Maar ook het benoemen van woonwagens in gemeentelijke informatie of folders van Wonen Limburg blijf ik controleren. Worden wij niet genoemd dan bel ik op of maak er op facebook een opmerking over. En als dan in een volgende folder van Wonen Weert over eenmalige huurverlaging staat ‘Woont u in een sociale huurwoning of in een woonwagen?’ dan maakt me dat blij. Ook in het blaadje van Huurdersbelangen kom ik steeds vaker het woordje woonwagen tegen. Daar doe ik het voor, erkenning. 

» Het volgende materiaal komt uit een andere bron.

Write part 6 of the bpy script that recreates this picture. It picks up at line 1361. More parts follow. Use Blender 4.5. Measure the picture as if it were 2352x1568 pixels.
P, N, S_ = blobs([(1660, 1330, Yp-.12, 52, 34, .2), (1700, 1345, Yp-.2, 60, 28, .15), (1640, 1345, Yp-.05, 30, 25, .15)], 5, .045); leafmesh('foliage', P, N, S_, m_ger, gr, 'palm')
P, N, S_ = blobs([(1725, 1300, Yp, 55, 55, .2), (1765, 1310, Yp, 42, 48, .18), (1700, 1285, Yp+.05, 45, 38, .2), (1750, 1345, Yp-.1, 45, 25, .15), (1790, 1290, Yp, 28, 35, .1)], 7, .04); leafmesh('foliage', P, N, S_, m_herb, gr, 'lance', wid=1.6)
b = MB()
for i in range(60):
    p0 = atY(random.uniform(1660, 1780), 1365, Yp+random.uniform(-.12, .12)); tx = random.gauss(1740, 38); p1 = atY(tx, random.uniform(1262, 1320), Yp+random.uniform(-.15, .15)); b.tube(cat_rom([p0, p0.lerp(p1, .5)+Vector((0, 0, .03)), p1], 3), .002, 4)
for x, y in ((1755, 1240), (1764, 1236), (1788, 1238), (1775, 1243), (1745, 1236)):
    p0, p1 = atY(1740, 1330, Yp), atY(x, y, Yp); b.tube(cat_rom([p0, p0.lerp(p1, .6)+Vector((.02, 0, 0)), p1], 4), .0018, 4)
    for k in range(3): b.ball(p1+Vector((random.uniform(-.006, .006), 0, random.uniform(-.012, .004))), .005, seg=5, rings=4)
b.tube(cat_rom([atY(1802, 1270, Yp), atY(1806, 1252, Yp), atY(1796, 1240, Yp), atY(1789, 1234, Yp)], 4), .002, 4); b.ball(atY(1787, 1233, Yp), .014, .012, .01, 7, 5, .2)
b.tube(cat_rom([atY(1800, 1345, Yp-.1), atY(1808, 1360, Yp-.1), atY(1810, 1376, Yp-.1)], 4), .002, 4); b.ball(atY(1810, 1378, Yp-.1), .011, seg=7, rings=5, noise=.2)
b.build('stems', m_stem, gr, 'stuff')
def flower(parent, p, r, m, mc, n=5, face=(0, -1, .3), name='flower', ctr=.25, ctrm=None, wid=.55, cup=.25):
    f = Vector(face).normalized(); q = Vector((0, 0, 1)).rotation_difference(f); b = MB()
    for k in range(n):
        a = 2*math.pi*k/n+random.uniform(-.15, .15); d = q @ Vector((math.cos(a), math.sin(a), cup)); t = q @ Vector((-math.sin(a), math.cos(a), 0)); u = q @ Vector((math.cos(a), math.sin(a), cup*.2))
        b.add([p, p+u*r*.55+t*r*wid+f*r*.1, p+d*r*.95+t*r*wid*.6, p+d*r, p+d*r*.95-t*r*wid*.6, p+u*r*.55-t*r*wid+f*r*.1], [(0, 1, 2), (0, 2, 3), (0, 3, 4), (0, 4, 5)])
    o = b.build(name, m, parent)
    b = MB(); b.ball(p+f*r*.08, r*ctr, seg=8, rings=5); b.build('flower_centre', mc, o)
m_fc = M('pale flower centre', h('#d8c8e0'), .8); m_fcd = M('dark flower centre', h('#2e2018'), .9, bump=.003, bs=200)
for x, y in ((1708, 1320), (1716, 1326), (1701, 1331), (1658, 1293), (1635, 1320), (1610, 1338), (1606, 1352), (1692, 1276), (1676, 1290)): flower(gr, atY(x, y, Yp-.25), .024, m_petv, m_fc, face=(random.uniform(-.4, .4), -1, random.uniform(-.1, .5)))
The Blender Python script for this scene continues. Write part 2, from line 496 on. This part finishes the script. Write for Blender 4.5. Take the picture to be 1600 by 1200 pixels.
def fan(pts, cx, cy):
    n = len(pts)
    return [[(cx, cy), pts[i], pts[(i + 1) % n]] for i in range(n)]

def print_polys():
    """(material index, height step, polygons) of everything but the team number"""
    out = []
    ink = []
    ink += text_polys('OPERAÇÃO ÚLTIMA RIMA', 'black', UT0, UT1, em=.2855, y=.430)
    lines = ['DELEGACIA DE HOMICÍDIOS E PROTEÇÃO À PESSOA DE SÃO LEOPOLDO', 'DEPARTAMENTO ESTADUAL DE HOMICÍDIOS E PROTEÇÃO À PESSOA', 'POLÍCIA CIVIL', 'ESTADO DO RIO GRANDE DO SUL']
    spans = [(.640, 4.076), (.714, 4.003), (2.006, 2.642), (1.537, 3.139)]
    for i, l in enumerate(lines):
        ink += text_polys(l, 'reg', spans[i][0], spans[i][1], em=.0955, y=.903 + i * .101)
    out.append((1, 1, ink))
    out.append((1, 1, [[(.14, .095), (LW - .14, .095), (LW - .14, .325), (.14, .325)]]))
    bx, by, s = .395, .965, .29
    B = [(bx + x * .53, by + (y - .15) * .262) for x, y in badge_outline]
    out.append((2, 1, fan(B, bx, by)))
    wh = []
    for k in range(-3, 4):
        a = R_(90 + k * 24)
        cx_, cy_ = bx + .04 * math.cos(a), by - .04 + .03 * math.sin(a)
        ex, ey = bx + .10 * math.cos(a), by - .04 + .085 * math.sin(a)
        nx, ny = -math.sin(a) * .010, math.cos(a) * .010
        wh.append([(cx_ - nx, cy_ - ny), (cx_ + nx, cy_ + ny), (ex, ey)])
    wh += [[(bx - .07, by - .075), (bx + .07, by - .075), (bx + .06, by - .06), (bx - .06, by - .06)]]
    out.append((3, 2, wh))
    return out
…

En voor de kinderen. Zij willen later ook een woonwagen. De strijd om dit kampje te mogen uitbreiden met drie standplaatsen duurt al jaren en nog steeds is het niet gerealiseerd. In Weert zou het maximaal aantal standplaatsen zijn bereikt. Toen is mijn man Poelie naar alle kampjes hier in Weert gegaan en heeft precies in beeld gebracht hoeveel echte standplaatsen er zijn. Een chalet op fundering is namelijk geen woonwagenstandplaats!

Wij hebben al veel bereikt maar we gaan door. Mijn zoon Nino zei daarover: ”Mam, jij bent degene die het eerste kaarsje heeft aangestoken. Wij hebben met z’n allen ons kaarsje bij jou aangestoken en zijn met je meegelopen.”